I’ve been thinking about the emotional injuries I’ve sustained over the years. It’s hard to live into your 60’s and not experience rough moments and rough people. In most instances, ‘Forgiveness’ was not in my repertoire. Lately, however, I’ve paid more attention to the words of those who’ve suffered much more than I, at the hands of vile, or just ignorant people. As a result, I’ve come to a completely different understanding of the Power of Forgiving.

First, the Act of Forgiving does not condone, excuse, or honor in any way the injury or the person who committed it. It does, however, acknowledge and recognize the depth of hurt and suffering caused, but in a way that restores power back to the injured person. When someone hurts you deeply — say, a severe violation of trust — besides the emotional pain that comes with the sense of betrayal, something else is actually taken away from you. What is temporarily lost or, more accurately, ‘eroded’ is your confidence, sense of security, sense of personal safety, and a host of other things (depending upon whatever the injury was).

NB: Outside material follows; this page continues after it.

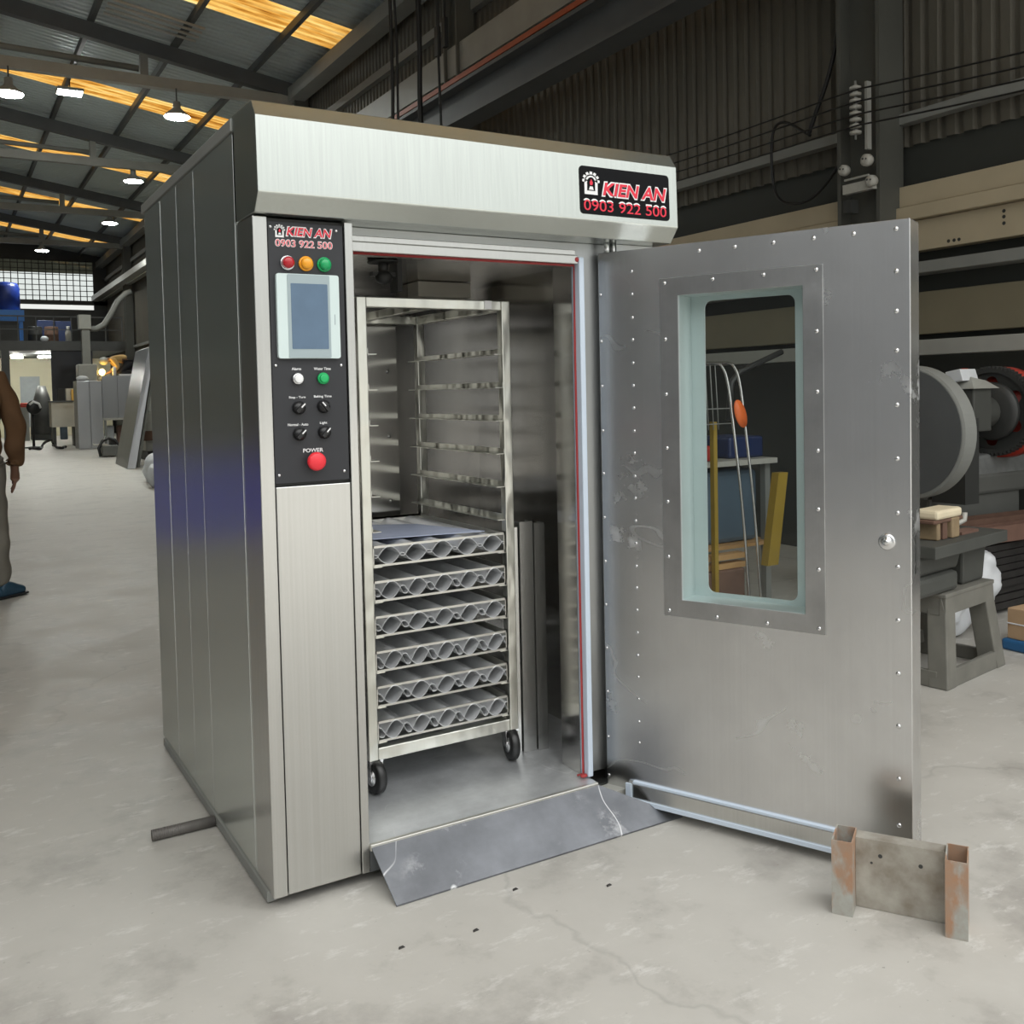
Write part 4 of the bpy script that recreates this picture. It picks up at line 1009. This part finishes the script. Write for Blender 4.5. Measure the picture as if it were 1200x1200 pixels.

When we Forgive the person or people who’ve caused us harm in some significant way, we take back our power and strength so that we can begin to heal, regain balance and perspective, and avoid becoming jaded or cynical.

The Act of Forgiveness doesn’t need to be a public declaration: it can be as silent and as peaceful as a prayer sent up into the skies, as in those beautiful Japanese and Thai lantern festivals in which problems and worries float away in a swirl of golden light.